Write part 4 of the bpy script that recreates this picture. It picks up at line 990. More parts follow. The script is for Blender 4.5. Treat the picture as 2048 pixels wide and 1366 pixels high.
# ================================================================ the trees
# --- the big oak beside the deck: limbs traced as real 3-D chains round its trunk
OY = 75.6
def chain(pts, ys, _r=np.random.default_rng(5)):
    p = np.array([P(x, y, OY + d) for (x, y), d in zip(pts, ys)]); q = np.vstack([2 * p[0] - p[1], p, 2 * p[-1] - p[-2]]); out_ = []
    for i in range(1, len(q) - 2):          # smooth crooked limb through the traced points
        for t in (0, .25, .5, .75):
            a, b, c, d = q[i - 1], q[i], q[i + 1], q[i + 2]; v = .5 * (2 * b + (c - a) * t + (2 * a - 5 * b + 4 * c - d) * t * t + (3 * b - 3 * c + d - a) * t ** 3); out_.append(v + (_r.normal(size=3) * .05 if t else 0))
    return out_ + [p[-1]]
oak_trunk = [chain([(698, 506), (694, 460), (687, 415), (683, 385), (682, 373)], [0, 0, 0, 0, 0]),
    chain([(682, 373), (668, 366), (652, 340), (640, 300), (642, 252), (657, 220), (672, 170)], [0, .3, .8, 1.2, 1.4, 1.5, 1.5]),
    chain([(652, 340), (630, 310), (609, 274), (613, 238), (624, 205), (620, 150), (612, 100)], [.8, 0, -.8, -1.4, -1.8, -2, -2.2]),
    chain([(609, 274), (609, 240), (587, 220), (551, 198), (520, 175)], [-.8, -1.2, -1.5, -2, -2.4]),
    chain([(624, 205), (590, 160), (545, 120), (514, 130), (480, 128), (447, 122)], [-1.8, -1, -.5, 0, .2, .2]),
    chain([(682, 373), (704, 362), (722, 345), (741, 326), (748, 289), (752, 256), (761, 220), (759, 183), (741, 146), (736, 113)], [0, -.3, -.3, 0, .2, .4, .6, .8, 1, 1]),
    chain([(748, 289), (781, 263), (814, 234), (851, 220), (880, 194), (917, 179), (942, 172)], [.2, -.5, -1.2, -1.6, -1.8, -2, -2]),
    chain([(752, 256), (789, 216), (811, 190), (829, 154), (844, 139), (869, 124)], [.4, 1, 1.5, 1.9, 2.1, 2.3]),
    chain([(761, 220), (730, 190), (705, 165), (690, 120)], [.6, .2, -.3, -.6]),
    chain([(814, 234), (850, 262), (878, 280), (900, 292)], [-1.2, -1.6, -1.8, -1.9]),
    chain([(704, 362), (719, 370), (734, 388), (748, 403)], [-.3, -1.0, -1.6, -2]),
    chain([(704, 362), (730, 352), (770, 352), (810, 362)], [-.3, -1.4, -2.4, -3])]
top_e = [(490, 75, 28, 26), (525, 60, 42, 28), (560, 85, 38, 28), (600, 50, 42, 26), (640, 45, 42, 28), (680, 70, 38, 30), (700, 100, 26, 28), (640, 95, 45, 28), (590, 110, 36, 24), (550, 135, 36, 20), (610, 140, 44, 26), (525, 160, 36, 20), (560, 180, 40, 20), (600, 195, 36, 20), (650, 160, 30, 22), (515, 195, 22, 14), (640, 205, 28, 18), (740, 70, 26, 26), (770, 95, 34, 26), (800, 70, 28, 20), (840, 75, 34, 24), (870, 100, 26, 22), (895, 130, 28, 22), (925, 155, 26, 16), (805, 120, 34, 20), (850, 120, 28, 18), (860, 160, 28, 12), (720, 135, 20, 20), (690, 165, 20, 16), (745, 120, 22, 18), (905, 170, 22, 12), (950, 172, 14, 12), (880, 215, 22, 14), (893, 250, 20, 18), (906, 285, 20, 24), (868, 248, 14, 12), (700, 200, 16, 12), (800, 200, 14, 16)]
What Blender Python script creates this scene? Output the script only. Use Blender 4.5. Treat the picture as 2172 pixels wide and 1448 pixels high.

┄┄┄┄┄┄┄┄┄┄

INSTRUCTION:
Identify the lines above with the word "high". Copy them.

COMPLETED EXERCISE:
Write part 4 of the bpy script that recreates this picture. It picks up at line 990. More parts follow. The script is for Blender 4.5. Treat the picture as 2048 pixels wide and 1366 pixels high.
What Blender Python script creates this scene? Output the script only. Use Blender 4.5. Treat the picture as 2172 pixels wide and 1448 pixels high.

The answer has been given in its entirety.